More than 1,000 diners, all dressed in white, will descend on a secret downtown location in Toronto Thursday evening where they will set up tables, unpack three-course meals from picnic baskets and raise their glasses to toast fine food, good friends and elegance.

The scene may be enough to cause passerbys to pinch themselves, but it’s not a dream.

The ethereal diners are part of a worldwide event called Diner en Blanc, or Dinner in White, which will make its way to Toronto for the first time next week.

“We’re all busy with our lives and this is saying, let’s take a break. Let’s do something special. Let’s experience something together,” says Toronto event co-organizer Jessica Tan.

The pop-up dinner is inspired by an event started in Paris by Francois Pasquier and a group of his friends 24 years ago.

Today, the Parisian Diner en Blanc draws crowds of up to 15,000 people and similar dinners have been held in countries including Italy, Puerto Rico, Australia and the United States.

Diner en Blanc made its way to Canada with a dinner in Montreal four years ago. More recently, Quebec City, and now Vancouver and Toronto, have joined the celebration.

Tan, who is one of three main organizers of the Toronto dinner, was inspired after attending Diner en Blanc in Montreal last year.

“I get goose bumps every time I think about it,” Tan says, recalling her experience, which included 3,300 people dining together in the Place du Canada.

She describes the Montreal event in glowing terms, a night when different generations came together, met new friends and used a downtown space in an elegant new way.

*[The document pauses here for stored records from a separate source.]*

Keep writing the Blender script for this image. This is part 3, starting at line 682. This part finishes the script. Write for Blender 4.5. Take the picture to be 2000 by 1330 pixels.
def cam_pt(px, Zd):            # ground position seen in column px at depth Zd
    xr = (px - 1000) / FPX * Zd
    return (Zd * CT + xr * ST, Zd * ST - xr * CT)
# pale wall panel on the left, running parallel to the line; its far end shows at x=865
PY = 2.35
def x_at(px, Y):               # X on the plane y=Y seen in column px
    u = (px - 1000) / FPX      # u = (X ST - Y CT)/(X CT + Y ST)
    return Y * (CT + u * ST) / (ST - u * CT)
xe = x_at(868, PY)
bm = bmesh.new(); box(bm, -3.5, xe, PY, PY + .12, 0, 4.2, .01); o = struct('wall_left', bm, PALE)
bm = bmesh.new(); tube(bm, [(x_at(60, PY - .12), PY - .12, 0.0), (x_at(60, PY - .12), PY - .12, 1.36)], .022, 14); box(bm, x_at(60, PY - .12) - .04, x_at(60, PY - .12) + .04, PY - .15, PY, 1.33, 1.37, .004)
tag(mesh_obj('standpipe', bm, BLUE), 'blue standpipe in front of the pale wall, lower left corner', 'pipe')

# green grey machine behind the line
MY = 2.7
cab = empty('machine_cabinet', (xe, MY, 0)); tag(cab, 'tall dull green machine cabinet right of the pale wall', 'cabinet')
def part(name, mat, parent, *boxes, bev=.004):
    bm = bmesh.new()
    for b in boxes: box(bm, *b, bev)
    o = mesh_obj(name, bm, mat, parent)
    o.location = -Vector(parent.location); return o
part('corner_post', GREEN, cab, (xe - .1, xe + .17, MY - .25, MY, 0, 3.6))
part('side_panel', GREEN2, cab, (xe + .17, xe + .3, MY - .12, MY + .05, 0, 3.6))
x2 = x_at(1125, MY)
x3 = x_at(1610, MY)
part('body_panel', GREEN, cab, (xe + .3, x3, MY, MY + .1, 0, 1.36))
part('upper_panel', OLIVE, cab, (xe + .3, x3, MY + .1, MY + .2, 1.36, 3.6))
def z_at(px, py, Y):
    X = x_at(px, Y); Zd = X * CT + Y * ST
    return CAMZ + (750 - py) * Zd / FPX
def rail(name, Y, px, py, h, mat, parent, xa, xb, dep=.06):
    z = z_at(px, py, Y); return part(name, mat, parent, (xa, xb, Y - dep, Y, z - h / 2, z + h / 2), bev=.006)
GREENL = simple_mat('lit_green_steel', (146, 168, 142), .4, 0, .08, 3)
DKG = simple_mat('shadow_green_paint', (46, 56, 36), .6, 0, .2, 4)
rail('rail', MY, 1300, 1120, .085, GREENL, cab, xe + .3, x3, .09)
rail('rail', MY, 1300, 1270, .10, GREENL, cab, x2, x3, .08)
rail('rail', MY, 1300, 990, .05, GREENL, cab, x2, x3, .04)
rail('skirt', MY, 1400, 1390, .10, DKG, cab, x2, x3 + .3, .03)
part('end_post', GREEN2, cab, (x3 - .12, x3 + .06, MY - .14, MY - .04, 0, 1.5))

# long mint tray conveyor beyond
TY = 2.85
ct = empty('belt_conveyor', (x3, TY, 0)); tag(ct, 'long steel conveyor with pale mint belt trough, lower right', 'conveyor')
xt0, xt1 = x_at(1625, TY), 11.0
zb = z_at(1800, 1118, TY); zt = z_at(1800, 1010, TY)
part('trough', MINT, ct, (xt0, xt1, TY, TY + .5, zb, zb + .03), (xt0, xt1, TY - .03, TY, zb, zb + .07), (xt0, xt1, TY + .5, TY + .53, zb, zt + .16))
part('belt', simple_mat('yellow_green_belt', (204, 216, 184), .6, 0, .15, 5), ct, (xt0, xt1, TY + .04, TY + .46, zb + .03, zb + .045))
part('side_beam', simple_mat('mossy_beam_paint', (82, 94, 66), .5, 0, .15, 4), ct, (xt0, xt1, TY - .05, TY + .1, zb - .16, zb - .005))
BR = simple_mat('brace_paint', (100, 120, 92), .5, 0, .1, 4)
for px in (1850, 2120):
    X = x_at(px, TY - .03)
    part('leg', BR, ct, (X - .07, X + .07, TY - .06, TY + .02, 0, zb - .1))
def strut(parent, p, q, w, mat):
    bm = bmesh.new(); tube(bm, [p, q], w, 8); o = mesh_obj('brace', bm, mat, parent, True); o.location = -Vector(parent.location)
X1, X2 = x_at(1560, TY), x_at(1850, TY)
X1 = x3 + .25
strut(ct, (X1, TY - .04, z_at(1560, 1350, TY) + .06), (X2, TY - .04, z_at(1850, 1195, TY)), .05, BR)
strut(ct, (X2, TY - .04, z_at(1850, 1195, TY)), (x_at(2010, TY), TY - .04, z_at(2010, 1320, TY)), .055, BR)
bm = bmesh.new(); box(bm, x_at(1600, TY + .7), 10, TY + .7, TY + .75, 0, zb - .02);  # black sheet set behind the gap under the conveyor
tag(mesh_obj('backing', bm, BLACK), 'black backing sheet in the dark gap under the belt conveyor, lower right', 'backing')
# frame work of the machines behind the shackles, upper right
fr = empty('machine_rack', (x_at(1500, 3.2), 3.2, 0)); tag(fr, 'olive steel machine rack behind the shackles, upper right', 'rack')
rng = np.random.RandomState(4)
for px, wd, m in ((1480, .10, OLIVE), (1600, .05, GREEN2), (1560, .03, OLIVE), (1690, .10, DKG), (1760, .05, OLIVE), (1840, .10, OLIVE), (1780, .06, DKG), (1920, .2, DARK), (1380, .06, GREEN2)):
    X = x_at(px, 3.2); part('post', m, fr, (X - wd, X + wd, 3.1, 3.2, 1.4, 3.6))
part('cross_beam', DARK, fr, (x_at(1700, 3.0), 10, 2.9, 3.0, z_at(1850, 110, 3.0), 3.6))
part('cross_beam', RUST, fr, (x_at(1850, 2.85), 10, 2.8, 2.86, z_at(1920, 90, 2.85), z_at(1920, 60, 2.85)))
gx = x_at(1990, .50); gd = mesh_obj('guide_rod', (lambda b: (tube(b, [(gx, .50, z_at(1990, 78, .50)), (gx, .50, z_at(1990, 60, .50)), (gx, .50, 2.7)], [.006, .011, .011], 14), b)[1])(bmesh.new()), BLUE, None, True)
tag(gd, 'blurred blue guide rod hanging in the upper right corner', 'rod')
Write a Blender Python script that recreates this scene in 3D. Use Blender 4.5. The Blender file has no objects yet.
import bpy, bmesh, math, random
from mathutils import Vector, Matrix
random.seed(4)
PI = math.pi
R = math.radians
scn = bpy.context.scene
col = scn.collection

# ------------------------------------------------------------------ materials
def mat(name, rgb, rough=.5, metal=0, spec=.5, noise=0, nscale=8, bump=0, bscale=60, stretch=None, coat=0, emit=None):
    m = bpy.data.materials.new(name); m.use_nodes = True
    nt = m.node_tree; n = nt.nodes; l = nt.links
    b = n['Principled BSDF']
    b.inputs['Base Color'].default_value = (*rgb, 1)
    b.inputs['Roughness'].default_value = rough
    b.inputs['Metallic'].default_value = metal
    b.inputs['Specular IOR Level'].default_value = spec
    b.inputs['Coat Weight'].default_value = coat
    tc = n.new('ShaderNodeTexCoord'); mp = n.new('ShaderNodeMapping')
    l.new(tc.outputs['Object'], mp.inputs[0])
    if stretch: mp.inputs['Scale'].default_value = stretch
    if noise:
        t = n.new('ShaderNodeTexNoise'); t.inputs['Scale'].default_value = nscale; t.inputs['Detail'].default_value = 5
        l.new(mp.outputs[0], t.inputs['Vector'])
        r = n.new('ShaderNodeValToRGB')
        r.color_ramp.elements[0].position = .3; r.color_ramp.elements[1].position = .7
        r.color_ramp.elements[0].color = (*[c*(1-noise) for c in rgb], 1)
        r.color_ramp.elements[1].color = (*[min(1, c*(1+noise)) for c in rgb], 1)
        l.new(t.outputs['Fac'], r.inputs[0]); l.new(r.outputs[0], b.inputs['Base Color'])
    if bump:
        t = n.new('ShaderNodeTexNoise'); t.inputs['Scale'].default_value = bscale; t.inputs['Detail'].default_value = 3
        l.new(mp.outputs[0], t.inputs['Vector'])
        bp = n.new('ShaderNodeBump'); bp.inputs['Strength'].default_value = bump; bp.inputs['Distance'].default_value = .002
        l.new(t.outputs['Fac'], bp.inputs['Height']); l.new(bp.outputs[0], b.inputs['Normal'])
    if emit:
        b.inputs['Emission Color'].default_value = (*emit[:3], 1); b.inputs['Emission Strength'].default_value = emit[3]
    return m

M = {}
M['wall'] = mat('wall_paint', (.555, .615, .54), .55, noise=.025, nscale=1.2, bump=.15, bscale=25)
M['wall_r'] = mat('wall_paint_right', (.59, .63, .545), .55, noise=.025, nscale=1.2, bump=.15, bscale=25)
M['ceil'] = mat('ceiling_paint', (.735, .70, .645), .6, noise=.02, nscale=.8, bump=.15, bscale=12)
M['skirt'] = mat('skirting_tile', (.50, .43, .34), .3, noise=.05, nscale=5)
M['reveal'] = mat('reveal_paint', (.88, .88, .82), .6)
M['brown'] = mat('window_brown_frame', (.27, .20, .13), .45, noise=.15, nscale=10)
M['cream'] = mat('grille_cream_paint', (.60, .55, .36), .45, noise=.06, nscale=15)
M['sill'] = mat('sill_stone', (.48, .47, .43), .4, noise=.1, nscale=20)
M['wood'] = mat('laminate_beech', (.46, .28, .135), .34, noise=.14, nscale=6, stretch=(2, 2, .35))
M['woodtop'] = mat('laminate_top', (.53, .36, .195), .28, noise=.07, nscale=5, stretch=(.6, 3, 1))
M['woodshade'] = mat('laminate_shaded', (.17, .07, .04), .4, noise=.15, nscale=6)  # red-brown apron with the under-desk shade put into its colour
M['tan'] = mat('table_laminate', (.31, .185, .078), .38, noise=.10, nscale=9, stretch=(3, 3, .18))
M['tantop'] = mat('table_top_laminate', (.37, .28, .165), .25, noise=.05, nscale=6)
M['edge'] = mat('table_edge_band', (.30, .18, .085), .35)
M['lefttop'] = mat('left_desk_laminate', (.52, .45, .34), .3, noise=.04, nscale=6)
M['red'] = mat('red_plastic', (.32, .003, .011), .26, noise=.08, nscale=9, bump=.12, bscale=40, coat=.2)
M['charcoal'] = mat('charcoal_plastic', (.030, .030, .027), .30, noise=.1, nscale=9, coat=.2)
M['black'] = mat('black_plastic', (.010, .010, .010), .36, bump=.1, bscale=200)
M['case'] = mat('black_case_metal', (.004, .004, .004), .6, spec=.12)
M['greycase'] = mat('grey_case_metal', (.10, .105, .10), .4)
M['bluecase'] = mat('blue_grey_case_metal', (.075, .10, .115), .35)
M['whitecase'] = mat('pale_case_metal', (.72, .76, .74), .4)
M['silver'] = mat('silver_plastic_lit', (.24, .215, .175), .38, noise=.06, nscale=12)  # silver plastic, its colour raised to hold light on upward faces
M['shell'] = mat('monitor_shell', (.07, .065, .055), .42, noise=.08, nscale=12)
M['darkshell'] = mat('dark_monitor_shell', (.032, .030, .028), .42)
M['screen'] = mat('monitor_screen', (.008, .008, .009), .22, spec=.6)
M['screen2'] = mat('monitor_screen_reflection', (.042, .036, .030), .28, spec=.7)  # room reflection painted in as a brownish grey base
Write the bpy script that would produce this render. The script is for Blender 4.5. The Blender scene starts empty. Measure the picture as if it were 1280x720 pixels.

For the Toronto event, participants sign up online and pay a fee of between $25 and $33, which goes to cover things like rentals, transportation, licences and incidental costs.

Participants choose from a list of meeting spots and are led to the secret location by a table leader.

The journey is part of the fun, Tan says, recalling her Montreal experience.

“On the way there, three strangers said, ‘Oh congratulations,’ they thought we had just gotten married,” Tan said. “We could see people all in white, so we knew we were heading in the right direction.”

Once diners arrive at the secret location they spread out fine china, table linens -- white, of course -- and begin the feast. Wine is also available for purchase to ensure all liquor laws are followed.

Toronto’s event is limited to just 1,400 people, with plans to go bigger after the inaugural year.

The event is already full, but there is a waiting list if extra spots become available.

Caledon resident Monique Van De Merwe was one of those lucky enough to get a guaranteed spot, along with a group of nine friends from Caledon and Toronto.

Van De Merwe, who describes herself as someone who likes “good food, good wine, good company and good ambiance,” was drawn to the mystery of the event and the opportunity to do something totally new and unusual.

Though there is temptation to do so, she isn’t trying to guess the location.

“Part of me wants to try to guess. A couple of people in the group have tried and I’m, quite frankly, not interested in knowing,” Van De Merwe says. “I think that’s part of the interesting component of the event, is that there is an element of surprise.”

When the surprise is over, when bellies are full and new friends are made, diners will stand together and light sparklers, 1,300 white lights against an all-white background.

And when it’s over, they’ll pick up and float away, says organizer Tan.

“We show up. We have our lovely evening together. And we disappear like we were never there.”